Geçtiğimiz yıl diğer yıllardan farklı olarak kavramsal tartışmalara, kitap eleştirilerine, filmlere ve dünya siyasetindeki eğilimlere de çokça değinmişim. Yeniden okuyunca bu tür yazılarımı daha çok sevdiğimi, onlarda kendimden daha çok şey bulduğumu fark ettim. Keşke hep bu konularda yazabilsem. Keşke konuşacak, yazacak hiç sorunumuz olmasa, hep başkalarının sorunlarından bahsetsem, bahsedebilsem.
* * *
Ama ne yazık ki bu yılın ilk yazısına da 2019’un ilk yazısına olduğu gibi sorunlarla, umudumun özellikle içimizde yaşadıklarımızı en kısa sürede aşmamız olduğuyla, bize hiçbir şekilde yakışmayan hukukun üstünlüğü tartışmalarından kurtulmamız gerektiğiyle , AİHM içtihatlarına ve diğer sözleşme yükümlülüklerine uymamız dileğiyle başlamak zorundayım.
Çünkü 2019’da yapılan tüm reformlara ve Adalet Bakanı Gül’ün bariz çabalarına rağmen, bu konularda ciddi bir ilerleme kaydedemedik. Adalet sistemimiz hala sorunlu. Kavala, Sözcü gibi sembol davalarda alınan kararlar tartışmalı. Türkiye üyesi olduğu, yargı yetkisini tanıdığı AİHM kararlarını kabullenmekte direniyor.

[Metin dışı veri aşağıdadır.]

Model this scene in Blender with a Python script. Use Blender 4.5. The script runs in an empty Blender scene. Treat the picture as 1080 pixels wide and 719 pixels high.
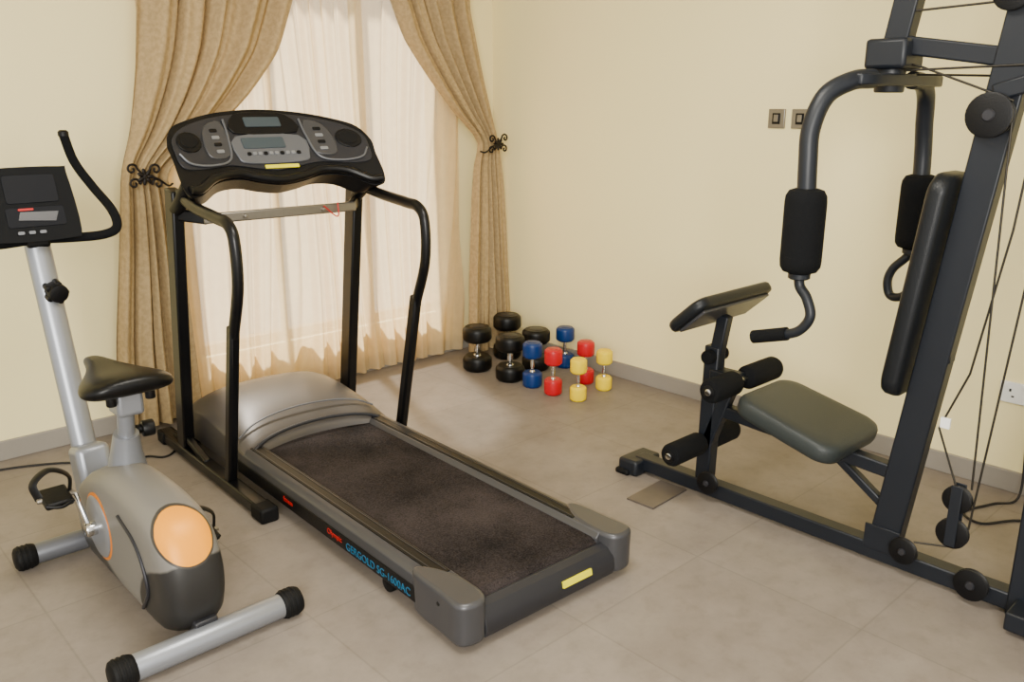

Bunlar sadece bizi, yargımıza duyduğumuz güveni değil Türkiye’nin pazarlık gücünü de etkiliyor.
Ancak 2020’ye girerken geçtiğimiz yıla oranla ABD ile ilişkilerin daha az kırılgan hale geldiğini, İdlip’te yaşanan sorunlara rağmen Rusya-Türkiye bağlantısının hala sağlam olduğunu, Çin’e karşı itidalli tutumumuzun sürdüğünü, AB ile yeni bir açılımın insan hakları alanında atılacak adımlarla, uygulamaya konacak birkaç yasayla mümkün göründüğünü not etmem gerek.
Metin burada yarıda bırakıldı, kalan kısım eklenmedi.